Though a rescue operation was launched at night, an official told the Times of India on May 26, “It is suspected that they died inside the coal mine, but we cannot say anything for certain until we get their bodies.” 

With the Assam government unable to stop illegal mining in these areas in spite of the NGT ban, it is a thriving illegal business in the area. Such mines in forest areas also affect local wildlife in addition to claiming lives of and injuring miners from time to time.

This February, a coal miner died under mysterious circumstances and his body was abandoned near a rat-hole mine. In June 2023, two persons died at an illegal rat-hole mine in Ledo. In September 2022, three coal miners were killed in one such illegal rat-hole mine, leading to the arrest of five persons by state police. 

In 2019, Congress leader and sitting MP from Nagaon, Pradyut Bordoloi, had sought action against rat-hole mining, claiming that 4,000 to 5,000 rat-hole coal mines had sprung up in the last three years, inside 11 reserved forests and wildlife sanctuaries.

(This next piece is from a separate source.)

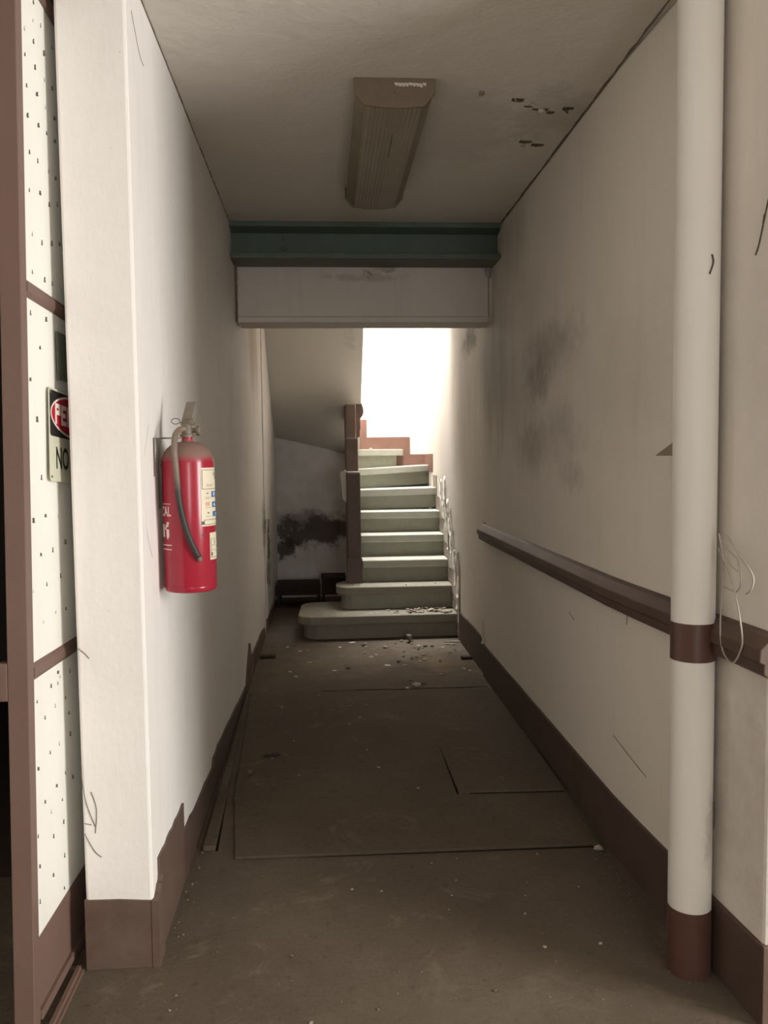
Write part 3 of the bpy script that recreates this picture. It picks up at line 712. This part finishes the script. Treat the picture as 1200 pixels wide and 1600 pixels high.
for zi, (lo, hi) in enumerate(((.235, .90), (.943, 1.861), (1.903, 2.66))):
    nb = MB()
    for y, z in nails:
        y, z = y * .975 + .022, 1.45 + (z - 1.45) * .975
        if lo + .01 < z < hi - .01 and not (1.37 < z < 1.68 and y > .19):
            h = random.uniform(.006, .011); w = random.uniform(.0016, .0032); b_ = random.uniform(-.5, .5)
            nb.prism([(y - w, z - h * .4), (y + w * 1.3, z - h * .55), (y + w * .2, z), (y + w * (.1 + b_), z + h * .8), (y - w * .25, z + h * .1)], -.0045, -.0045 + random.uniform(.001, .006), 'x')
    o = nb.build('nail_tips', m_nail, sheets[zi]); o['kind'] = 'stuff'
MB().box(-.072, -.046, .0, .03, .86, .955).build('hinge', m_door_frame, door, bevel=.003)
# sill strip under the door on the floor
sill = MB(); sill.box(-.722, -.711, 2.06, 2.33, 0, .020); sill.box(-.711, -.703, 2.06, 2.33, 0, .009)
struct(sill.build('trim_2', m_door_frame))

# warning sign on the door
font_cache = {}
def text_mesh(body, width=None, height=None):
    cu = bpy.data.curves.new('lettering', 'FONT'); cu.body = body; cu.size = 1; cu.resolution_u = 4; cu.fill_mode = 'FRONT'; cu.offset = 0.022
    o = bpy.data.objects.new('lettering', cu); COL.objects.link(o)
    bpy.context.view_layer.update()
    me = bpy.data.meshes.new_from_object(o.evaluated_get(bpy.context.evaluated_depsgraph_get()))
    bpy.data.objects.remove(o); bpy.data.curves.remove(cu)
    xs = [v.co.x for v in me.vertices]; ys = [v.co.y for v in me.vertices]
    x0, x1, y0, y1 = min(xs), max(xs), min(ys), max(ys)
    sx = (width / (x1 - x0)) if width else height / (y1 - y0); sy = (height / (y1 - y0)) if height else sx
    for v in me.vertices: v.co = ((v.co.x - x0) * sx, (v.co.y - y0) * sy, 0)
    return me
def put_text(body, w, h, mapf, name, mat, parent, base, bold=0):
    me = text_mesh(body, w, h); bm = bmesh.new(); bm.from_mesh(me)
    bmesh.ops.triangulate(bm, faces=bm.faces[:])
    if bold or True: bmesh.ops.subdivide_edges(bm, edges=bm.edges[:], cuts=1)
    for v in bm.verts: v.co = Vector(mapf(v.co.x, v.co.y)) - base
    bm.to_mesh(me); bm.free(); me.name = name; me.materials.clear(); me.materials.append(mat)
    o = bpy.data.objects.new(name, me); COL.objects.link(o); o.parent = parent; return o
SG = Vector((-.727, 2.270, 1.397))
sign = thing('warning_sign', SG, 'metal warning sign with red oval reading PELIGRO on white door', 'sign')
sign.rotation_euler = (-.055, 0, 0)
BASE[sign.name] = Vector()
SW, SH = .46, .252
def rrect(y0, y1, z0, z1, r, n=4):
    pts = []
    for cy, cz, a0 in ((y1 - r, z1 - r, 0), (y0 + r, z1 - r, 90), (y0 + r, z0 + r, 180), (y1 - r, z0 + r, 270)):
        for i in range(n + 1):
            a = math.radians(a0 + 90 * i / n); pts.append((cy + r * math.cos(a), cz + r * math.sin(a)))
    return pts
MB().prism(rrect(0, SW, 0, SH, .014), 0, .0016, 'x').build('plate', m_signwhite, sign)
MB().prism(rrect(.006, SW - .006, .122, SH - .006, .010), .0014, .0021, 'x').build('black_header', m_black, sign)
def ell(cy, cz, a, b, n=48): return [(cy + a * math.cos(2 * math.pi * i / n), cz + b * math.sin(2 * math.pi * i / n)) for i in range(n)]
MB().prism(ell(SW / 2, .185, .219, .060), .0019, .0025, 'x').build('oval_rim', m_signletter, sign)
MB().prism(ell(SW / 2, .185, .212, .054), .0023, .0029, 'x').build('red_oval', m_signred, sign)
lt = MB()
def glyph(ch, y, z, w, h, s):
    rects = {'P': [(0, 0, s, h), (0, h - s, w, h), (w - s, h * .45, w, h), (0, h * .45, w, h * .45 + s)],
             'E': [(0, 0, s, h), (0, h - s, w, h), (0, 0, w, s), (0, h / 2 - s / 2, w * .85, h / 2 + s / 2)],
             'L': [(0, 0, s, h), (0, 0, w, s)], 'I': [(w / 2 - s / 2, 0, w / 2 + s / 2, h)],
             'G': [(0, 0, s, h), (0, h - s, w, h), (0, 0, w, s), (w - s, 0, w, h * .5), (w * .5, h * .5 - s, w, h * .5)],
             'R': [(0, 0, s, h), (0, h - s, w, h), (w - s, h * .45, w, h), (0, h * .45, w, h * .45 + s), (w * .55, 0, w * .55 + s, h * .45), ],
             'O': [(0, 0, s, h), (w - s, 0, w, h), (0, h - s, w, h), (0, 0, w, s)]}[ch]
    for i_, (a, b, c, d) in enumerate(rects): lt.box(.0026 - .0001 * i_, .0034 + .0002 * i_, y + a, y + c, z + b, z + d)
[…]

He had alleged that the coal mafia was aided and abetted by the Tinsukia district administration.

Bordoloi’s allegations had come soon after the Gauhati high court had asked two district magistrates of the state to file affidavits on illegal mining activities. 

In 2023, the high court too had banned illegal rat-hole mining and directed both the Union and the state governments to ensure it.